December 09, 2012

Auditors sued - the jig may be up on the false reliance game

In the global financial crisis, a curious question I asked was why auditors were not brought to task for failing to spot that some banks weren't bankable, so to speak? I was not alone in asking this question -- but it is not a popular question, nor an easy one, and the media and public have basically ignored the story.

However there are some hints that victims are starting to question this process themselves. In the news of late, HP ended up overpaying for a company:

(Reuters) - A new shareholder lawsuit over Hewlett-Packard's acquisition of British software firm Autonomy has named Big Four audit firms Deloitte and KPMG as defendants, alleging they missed numerous red flags about Autonomy's accounting.

The lawsuit, filed on Tuesday in federal court in San Jose, California, also named HP's board of directors, officers, and former executives, alleging breach of duty and negligence for their role in HP's acquisition Autonomy.

The company, HP, relied in part or in whole on the auditors' work:

HP Chief Executive Meg Whitman has repeatedly said that the company relied on audits of Autonomy, done by the UK arm of Deloitte Touche Tohmatsu, when it paid $11.1 billion for Autonomy last year.

HP last week blamed the majority of its $8.8 billion write-down on improper accounting at Autonomy. Whitman also said HP relied on KPMG's audits of Deloitte's work.


No surprise there, right? That's what we are supposed to do, right?

Well, wrong. Auditors will also point to those above statements, and infer that Whitman relied inappropriately. But this is at the very nub of the issue - there is no definition of what is appropriate, or, the auditor will have a hell of a time trying to convince a jury of that because what they've essentially done is to sell a product of reliance that they advise the purchaser not to rely upon.

And this may be the one silver lining from the global financial crisis - the jig may be up on the false reliance game. In Australia, a court has just ruled that Standards & Poors have to stand behind their ratings of financial products:

An Australian court has ruled that rating agency Standard & Poor’s misled investors by granting triple-A ratings on so-called Rembrandt notes or constant proportion debt obligations (CPDOs), which plunged in value during the 2008 financial crisis.

The Federal Court of Australia says S&P’s practices were ‘misleading and deceptive’ in rating two Rembrandt notes issued in 2006 and ruled that the 12 Australian municipalities that sued S&P over the securities are eligible for damages. The ruling also implicates ABN Amro, which created the securities, and Local Government Financial Services, which sold them.

S&P’s AAA rating of the notes ‘was misleading and deceptive and involved the publication of information or statements false in material particulars and otherwise involved negligent misrepresentations to the class of potential investors in Australia,’ Federal Court Justice Jayne Jagot writes in her November 5 ruling. ‘By the AAA rating there was conveyed a representation that in S&P’s opinion the capacity of the notes to meet all financial obligations was ‘extremely strong’ and a representation that S&P had reached this opinion based on reasonable grounds.’

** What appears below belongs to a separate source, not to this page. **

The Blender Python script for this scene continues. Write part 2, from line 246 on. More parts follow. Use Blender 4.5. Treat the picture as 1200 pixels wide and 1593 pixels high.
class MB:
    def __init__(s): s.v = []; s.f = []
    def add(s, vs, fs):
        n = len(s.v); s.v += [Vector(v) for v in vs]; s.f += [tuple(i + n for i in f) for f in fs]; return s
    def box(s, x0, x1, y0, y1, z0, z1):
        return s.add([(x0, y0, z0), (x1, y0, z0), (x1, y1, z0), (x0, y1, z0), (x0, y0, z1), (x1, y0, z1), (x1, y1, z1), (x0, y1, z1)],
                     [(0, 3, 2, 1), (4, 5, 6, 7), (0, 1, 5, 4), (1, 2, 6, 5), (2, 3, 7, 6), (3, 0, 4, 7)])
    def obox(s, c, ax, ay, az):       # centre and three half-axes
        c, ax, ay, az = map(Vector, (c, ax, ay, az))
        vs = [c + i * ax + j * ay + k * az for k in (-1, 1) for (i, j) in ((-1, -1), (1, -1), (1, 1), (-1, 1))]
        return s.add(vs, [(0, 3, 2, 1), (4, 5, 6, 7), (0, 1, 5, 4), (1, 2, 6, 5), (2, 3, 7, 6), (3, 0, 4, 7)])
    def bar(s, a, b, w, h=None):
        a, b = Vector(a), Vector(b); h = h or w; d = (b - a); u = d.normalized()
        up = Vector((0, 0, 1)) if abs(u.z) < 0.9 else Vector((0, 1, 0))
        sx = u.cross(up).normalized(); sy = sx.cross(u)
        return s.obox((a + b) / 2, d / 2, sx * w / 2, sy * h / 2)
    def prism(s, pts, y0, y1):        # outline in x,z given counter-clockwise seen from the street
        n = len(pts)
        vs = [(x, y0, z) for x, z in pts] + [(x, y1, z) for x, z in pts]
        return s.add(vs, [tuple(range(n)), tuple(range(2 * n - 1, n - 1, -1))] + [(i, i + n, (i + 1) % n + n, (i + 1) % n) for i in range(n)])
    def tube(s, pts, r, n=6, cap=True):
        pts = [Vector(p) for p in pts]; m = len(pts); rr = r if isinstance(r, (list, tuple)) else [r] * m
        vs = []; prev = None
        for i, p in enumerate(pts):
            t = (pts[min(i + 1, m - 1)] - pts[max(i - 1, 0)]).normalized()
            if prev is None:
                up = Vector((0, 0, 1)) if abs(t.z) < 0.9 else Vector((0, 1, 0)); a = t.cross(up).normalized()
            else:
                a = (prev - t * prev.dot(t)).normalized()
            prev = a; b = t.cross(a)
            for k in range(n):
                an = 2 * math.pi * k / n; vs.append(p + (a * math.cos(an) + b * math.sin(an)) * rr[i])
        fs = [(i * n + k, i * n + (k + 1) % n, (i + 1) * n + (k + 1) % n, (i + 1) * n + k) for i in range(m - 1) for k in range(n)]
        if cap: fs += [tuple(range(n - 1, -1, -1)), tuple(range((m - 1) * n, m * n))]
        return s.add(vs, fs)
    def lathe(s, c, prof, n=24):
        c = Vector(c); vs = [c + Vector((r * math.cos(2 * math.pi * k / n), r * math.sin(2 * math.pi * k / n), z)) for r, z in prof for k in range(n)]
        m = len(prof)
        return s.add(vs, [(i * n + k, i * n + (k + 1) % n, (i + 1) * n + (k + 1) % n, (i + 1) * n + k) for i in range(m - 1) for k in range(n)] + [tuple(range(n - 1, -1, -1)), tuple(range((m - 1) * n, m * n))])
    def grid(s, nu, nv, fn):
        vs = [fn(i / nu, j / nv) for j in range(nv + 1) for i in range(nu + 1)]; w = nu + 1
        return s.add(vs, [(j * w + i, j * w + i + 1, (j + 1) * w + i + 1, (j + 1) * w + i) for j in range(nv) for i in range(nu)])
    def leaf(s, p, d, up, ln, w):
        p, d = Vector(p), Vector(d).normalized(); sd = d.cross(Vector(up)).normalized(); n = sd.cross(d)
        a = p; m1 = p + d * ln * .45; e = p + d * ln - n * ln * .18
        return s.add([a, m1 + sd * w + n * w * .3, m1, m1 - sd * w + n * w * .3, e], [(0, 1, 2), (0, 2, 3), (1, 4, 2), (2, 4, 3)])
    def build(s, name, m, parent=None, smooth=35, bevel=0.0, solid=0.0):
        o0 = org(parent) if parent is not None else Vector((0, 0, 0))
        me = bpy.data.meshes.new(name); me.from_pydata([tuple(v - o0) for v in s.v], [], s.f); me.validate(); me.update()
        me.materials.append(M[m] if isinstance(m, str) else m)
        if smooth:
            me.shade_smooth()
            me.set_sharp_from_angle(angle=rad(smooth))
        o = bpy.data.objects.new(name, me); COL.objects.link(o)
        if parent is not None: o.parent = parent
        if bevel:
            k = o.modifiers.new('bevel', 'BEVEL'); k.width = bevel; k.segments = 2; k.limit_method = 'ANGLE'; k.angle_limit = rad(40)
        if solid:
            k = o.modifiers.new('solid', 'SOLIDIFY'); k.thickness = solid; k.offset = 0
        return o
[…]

The judgment is thought to be the first such ruling against one of the ratings agencies for a specific rating and may have implications for the agencies in other jurisdictions, according to the lawyers acting on behalf of the municipalities.

Jagot says ABN Amro also ‘engaged in conduct that was misleading and deceptive and published information or statements false in material particulars’ and ‘was knowingly concerned in S&P’s contraventions.’

The defence of S&P is that the councils should not have relied on the product - the same defence that the auditors will present. The problem is that if this were to hold true, the product has no value. Or, as another Lehman Brothers case had it:

“How was it that relatively unsophisticated Council officers came to invest many millions of ratepayers’ funds in these specialised financial instruments? That is the fundamental question at the heart of these proceedings,” mused Justice Steven Rares, before pronouncing judgement in a case that has far-reaching implications for the regulation of financial services both here and internationally (Wingecarribee Shire Council v Lehman Brothers Australia (in liq) [2012] FCA 1028 at 14).

Wingecarribee Shire Council v Lehman Brothers Australia cuts to the heart of both the form and purpose of financial regulation: do investment banks owe fiduciary duties and can these be voided either by contractual terms or legislative exceptions?


But the product does have value because it is extremely costly! And indeed, such a defence is deceptive because the audit product and the ratings product, both, are sold only for one purpose: for unsophisticated people to rely upon.

So, welcome news -- the public and the courts may be becoming validly skeptical of the claims of all the players, not just the ones that went broke.